Jakarta – Presiden Joko Widodo (Jokowi), Ketua MK Anwar Usman, dan bakal cawapres Gibran Rakabuming Raka, serta Ketua Umum PSI Kaesang Pangarep dilaporkan ke Komisi Pemberantasan Korupsi (KPK).
Laporan tersebut dibuat oleh Tim Pembela Demokrasi Indonesia (TPDI) dan Persatuan Advokat Nusantara terkait dugaan kolusi dan nepotisme dalam keputusan Mahkamah Konstitusi (MK) perihal batas usia capres-cawapres.
Koordinator pelapor, Erick S Paat mengatakan kedudukan Anwar Usman sebagai ketua MK sekaligus ketua majelis hakim dalam sidang batasan usia capres-cawapres menjadi dugaan utama adanya kolusi dan nepotisme tersebut.
“Kemudian dalam setiap permohonan ini presiden dan DPR dipanggil karena berhubungan soal UU. Dalam salah satu permohonan uji materi di MK ini, pemohon menyebutkan nama Gibran. Ada juga permohonan uji materi dilakukan PSI, bahwa kita ketahui Kaesang menjadi Ketua Umum PSI,” kata Erick di Gedung Merah Putih KPK, Senin (23/10).
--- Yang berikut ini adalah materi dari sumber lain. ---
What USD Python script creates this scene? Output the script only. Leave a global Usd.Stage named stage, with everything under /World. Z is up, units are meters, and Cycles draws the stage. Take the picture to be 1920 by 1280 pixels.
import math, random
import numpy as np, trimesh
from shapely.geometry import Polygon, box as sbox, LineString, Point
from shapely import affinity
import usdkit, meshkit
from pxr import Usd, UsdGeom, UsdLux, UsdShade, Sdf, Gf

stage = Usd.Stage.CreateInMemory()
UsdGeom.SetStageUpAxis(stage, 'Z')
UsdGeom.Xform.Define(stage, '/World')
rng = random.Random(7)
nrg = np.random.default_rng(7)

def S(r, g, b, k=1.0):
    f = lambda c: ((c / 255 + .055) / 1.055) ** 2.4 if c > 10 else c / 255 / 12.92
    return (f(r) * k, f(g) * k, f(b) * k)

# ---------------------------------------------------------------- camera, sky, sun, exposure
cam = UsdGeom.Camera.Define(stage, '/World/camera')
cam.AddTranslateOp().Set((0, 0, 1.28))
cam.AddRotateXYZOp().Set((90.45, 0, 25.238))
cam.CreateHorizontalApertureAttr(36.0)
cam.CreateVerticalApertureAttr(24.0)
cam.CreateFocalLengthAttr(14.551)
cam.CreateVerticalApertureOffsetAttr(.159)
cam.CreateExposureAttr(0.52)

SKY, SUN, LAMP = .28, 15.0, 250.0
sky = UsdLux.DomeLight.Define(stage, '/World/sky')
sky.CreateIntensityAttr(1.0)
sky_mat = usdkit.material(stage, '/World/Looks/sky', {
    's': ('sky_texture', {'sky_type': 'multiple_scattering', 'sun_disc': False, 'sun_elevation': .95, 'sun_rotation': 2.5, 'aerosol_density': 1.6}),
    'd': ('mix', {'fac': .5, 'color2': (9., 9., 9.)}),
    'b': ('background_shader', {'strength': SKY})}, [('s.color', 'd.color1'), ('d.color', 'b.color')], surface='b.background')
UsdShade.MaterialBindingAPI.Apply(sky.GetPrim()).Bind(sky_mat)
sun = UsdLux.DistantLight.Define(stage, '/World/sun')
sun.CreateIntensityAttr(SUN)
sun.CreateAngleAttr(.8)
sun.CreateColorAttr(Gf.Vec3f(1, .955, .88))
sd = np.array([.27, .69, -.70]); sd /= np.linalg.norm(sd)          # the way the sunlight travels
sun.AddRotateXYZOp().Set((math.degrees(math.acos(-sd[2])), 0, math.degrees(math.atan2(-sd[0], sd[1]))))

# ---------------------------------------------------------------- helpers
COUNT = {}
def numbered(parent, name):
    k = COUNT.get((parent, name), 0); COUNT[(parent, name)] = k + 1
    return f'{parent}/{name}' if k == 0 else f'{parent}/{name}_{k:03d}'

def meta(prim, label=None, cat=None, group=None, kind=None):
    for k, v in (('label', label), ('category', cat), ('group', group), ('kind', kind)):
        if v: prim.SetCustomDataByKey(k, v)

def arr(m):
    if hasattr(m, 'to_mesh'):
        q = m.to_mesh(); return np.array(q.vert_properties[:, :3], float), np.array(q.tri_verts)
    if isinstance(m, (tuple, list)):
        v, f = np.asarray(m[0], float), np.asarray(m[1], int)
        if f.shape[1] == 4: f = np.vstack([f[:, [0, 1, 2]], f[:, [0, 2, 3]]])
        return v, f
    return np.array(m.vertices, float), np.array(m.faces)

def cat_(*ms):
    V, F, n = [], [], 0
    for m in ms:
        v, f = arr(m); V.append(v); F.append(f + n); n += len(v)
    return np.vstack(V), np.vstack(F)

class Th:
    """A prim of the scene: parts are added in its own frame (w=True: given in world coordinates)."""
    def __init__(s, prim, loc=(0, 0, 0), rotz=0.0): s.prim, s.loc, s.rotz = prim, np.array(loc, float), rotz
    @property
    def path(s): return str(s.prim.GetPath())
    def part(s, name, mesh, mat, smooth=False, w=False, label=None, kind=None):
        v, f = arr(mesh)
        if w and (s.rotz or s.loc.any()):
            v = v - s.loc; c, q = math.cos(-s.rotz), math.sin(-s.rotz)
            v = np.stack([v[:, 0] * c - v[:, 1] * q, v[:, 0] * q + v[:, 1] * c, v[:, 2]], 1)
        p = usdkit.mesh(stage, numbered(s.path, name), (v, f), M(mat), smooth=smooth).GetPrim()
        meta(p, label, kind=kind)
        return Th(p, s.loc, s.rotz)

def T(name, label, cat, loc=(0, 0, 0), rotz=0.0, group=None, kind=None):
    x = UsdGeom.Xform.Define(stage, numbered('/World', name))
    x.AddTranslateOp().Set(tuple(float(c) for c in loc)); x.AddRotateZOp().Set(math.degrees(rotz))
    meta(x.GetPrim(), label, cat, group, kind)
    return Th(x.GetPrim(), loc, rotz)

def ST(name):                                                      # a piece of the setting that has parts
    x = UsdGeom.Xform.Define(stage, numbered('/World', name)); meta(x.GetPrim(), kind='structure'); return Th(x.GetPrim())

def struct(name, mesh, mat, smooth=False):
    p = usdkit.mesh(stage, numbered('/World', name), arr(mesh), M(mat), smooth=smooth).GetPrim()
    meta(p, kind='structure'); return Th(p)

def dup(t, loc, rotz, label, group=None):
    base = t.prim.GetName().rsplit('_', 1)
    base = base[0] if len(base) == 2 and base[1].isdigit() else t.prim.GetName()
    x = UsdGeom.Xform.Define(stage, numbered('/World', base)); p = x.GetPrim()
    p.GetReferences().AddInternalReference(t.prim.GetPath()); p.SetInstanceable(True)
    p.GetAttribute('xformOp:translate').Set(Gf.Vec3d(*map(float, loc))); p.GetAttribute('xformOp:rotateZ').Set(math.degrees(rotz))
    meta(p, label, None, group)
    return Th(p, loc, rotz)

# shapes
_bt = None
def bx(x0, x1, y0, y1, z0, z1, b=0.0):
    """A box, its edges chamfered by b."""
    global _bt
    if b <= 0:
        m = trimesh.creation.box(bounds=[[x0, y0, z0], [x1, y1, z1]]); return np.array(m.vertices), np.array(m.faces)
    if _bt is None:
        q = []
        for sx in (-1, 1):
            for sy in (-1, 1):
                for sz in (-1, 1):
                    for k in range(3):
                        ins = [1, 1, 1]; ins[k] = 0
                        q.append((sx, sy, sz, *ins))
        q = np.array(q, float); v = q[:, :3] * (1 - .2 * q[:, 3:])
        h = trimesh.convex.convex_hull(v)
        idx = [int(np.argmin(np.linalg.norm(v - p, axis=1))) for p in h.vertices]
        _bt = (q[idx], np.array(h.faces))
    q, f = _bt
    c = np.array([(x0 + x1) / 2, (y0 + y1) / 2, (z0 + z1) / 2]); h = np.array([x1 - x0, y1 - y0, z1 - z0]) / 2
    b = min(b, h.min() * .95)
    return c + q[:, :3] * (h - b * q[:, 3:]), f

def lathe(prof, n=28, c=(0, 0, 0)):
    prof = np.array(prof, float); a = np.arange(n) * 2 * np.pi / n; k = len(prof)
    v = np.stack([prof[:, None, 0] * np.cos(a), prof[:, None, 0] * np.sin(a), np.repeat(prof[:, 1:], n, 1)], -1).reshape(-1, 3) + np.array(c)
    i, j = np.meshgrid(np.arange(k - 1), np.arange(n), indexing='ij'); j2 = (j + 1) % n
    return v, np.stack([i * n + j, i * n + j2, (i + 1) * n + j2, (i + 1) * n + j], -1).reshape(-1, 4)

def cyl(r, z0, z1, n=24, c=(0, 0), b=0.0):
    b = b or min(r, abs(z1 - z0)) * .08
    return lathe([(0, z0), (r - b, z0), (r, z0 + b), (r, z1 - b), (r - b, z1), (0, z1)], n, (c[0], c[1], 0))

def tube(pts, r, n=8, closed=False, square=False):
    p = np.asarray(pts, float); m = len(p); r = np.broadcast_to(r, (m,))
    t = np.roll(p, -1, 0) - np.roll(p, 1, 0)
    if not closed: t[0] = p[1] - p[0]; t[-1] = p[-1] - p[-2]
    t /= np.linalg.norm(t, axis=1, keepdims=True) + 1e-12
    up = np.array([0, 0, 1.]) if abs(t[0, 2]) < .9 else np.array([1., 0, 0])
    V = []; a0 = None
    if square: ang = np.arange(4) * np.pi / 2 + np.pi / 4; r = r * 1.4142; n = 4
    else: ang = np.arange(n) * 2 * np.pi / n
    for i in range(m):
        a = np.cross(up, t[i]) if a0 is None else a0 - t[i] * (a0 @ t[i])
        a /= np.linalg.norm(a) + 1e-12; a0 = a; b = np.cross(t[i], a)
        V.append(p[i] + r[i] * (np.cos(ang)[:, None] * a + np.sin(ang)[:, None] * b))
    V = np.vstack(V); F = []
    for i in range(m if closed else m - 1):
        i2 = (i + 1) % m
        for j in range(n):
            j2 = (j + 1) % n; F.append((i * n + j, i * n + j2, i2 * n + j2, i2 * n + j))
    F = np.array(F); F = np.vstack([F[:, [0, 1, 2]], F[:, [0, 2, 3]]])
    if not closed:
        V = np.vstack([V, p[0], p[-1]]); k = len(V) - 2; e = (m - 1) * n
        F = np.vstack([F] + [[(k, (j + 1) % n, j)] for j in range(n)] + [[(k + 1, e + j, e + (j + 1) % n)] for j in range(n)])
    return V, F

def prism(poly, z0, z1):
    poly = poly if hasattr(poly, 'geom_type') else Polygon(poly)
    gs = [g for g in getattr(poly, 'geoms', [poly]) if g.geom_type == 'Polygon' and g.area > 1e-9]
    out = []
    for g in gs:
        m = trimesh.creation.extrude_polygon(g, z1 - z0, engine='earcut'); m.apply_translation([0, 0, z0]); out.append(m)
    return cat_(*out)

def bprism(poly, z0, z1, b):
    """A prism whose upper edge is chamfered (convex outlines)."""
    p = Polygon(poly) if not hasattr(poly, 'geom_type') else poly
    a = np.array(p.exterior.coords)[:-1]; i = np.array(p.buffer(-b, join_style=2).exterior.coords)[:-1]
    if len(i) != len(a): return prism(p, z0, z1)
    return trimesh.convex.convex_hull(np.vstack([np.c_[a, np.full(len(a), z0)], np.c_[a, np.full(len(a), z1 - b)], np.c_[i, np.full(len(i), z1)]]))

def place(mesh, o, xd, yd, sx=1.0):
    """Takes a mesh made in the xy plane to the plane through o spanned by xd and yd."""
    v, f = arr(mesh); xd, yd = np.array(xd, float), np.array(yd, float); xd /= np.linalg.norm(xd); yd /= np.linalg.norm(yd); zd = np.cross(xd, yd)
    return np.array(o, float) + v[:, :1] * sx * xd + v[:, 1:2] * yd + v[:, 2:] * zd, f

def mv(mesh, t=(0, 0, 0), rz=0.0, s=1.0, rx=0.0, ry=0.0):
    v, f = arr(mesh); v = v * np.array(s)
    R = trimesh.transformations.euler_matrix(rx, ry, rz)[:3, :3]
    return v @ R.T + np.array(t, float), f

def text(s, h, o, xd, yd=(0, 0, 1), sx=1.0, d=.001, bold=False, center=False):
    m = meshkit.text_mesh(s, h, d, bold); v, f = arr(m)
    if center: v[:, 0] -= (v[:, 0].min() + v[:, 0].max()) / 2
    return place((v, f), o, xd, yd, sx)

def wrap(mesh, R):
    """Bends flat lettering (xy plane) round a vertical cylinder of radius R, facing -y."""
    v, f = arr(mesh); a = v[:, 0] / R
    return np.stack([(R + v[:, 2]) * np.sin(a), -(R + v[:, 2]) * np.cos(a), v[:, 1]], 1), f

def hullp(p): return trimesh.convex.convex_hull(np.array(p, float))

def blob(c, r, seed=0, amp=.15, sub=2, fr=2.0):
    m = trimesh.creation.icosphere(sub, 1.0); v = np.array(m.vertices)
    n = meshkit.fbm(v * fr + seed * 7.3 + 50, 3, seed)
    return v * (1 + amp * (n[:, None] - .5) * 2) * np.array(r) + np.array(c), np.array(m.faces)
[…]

Adapun dasar hukum dalam laporannya yakni UUD 1945 ayat 1 dan 3, TAP MPR no 11 MPR 1998 tentang penyelenggaraan negara bebas korupsi, kolusi, dan nepotisme. TAP MPR no 8 tahun 2001 tentang rekomendasi arah kebijakan pemberantasan korupsi, kolusi, dan nepotisme.
Kemudian UU no 28 tahun 1999 tentang penyelenggara negara yang bersih dari korupsi, kolusi, dan nepotisme. UU no 31 tahun 1999 tentang pemberantasan tindak pidana korupsi, dan UU no 18 tahun 2003 tentang advokat.
Oleh karena itu Erick menyinggung posisi Anwar Usman sebagai adik ipar Jokowi, yang notabene paman dari Gibran dan Kaesang. Padahal, sesuai UU Kekuasaan Kehakiman juga tak dibenarkan jika ketua majelis hakim menjabat sekaligus sebagai ketua MK.
“Itu ketua majelisnya harus mengundurkan diri. Itu tegas. Tapi kenapa ketua MK membiarkan dirinya menjadi ketua majelis hakim. Masa ketua MK tak tahu UU Kekuasaan Kehakiman. Harusnya dengan tegas dari awal menyadari ketakberhakannya,” ujar Erick.
Ia mengatakan ada unsur kesengajaan yang dilakukan oleh Anwar Usman, Jokowi, Gibran, serta Kaesang untuk mengagendakan seluruh keputusan tersebut.
“Laporan sudah diterima KPK. Kita tunggu saja tindak lanjutnya. Kami harap KPK menangkap secepatnya. Kalau lambat akan menimbulkan masalah lagi,” katanya.